There are a couple of observations which can be made with confidence. The first is that the US current-account balance-of-payments deficit cannot be sustained indefinitely. The second is that, having regard to the condition of the two economies, the dollar is significantly overvalued and the euro correspondingly undervalued at current exchange rates.

It follows that at some point in the next couple of years the US current-account deficit will start falling and the euro will have risen appreciably against the dollar. There are two routes towards this outcome.

The first, the "benign path", would see the current rate of growth in the world economy being broadly maintained, but with a better balance between the US and the rest of the world, that is, slower growth in the US and faster elsewhere. Critical to the achievement of this outcome is a gradual depreciation of the dollar, a moderate tightening of US monetary policy and an even more moderate policy-tightening in Europe.
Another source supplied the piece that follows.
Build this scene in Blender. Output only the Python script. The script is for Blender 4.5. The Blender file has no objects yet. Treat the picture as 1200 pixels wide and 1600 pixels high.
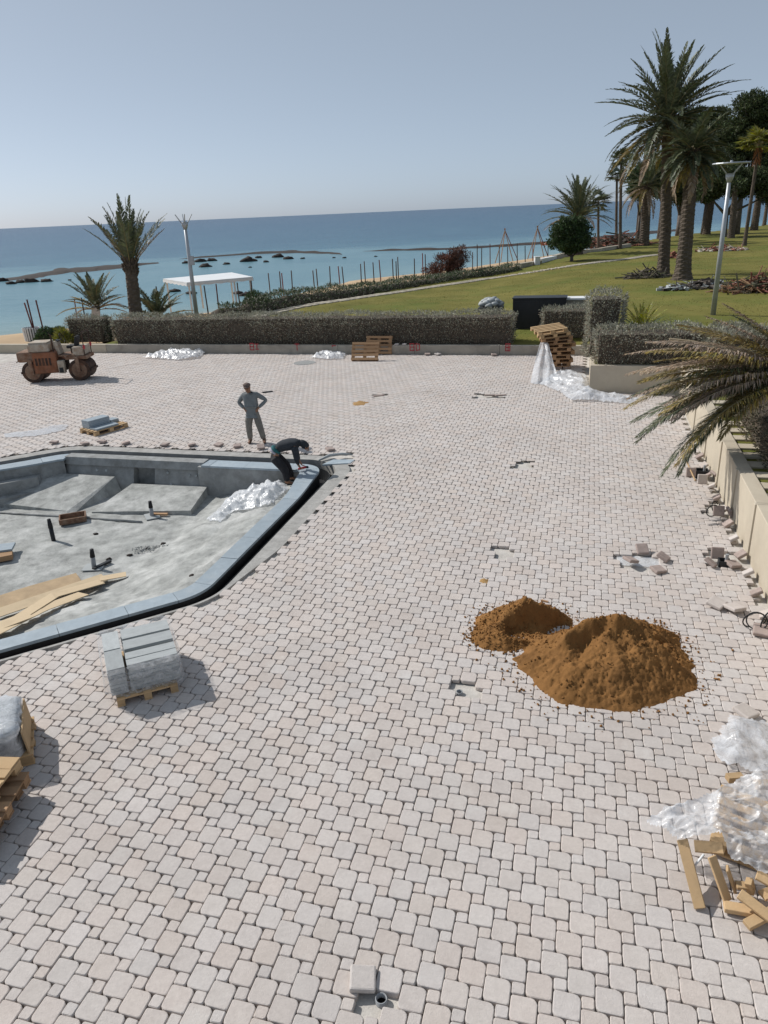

The other route would pose a stern test of the shock absorbers in the world's major economies. In this scenario an aggressive series of interest-rate increases by the ECB (and perhaps the Fed, too), would arrest the European recovery, cause a fall in equity markets and prompt a slowdown in US economic activity. The dollar would likely fall steeply and the US current-account deficit would correct relatively quickly.

The first of these scenarios is the more probable. It's certainly the one that international policy-makers should seek to promote. But the weaker the euro remains, the greater the risk that the "rocky road" will be the one we'll be travelling. All of which prompts an interesting question: would things have reached the point they have if the euro had never been invented?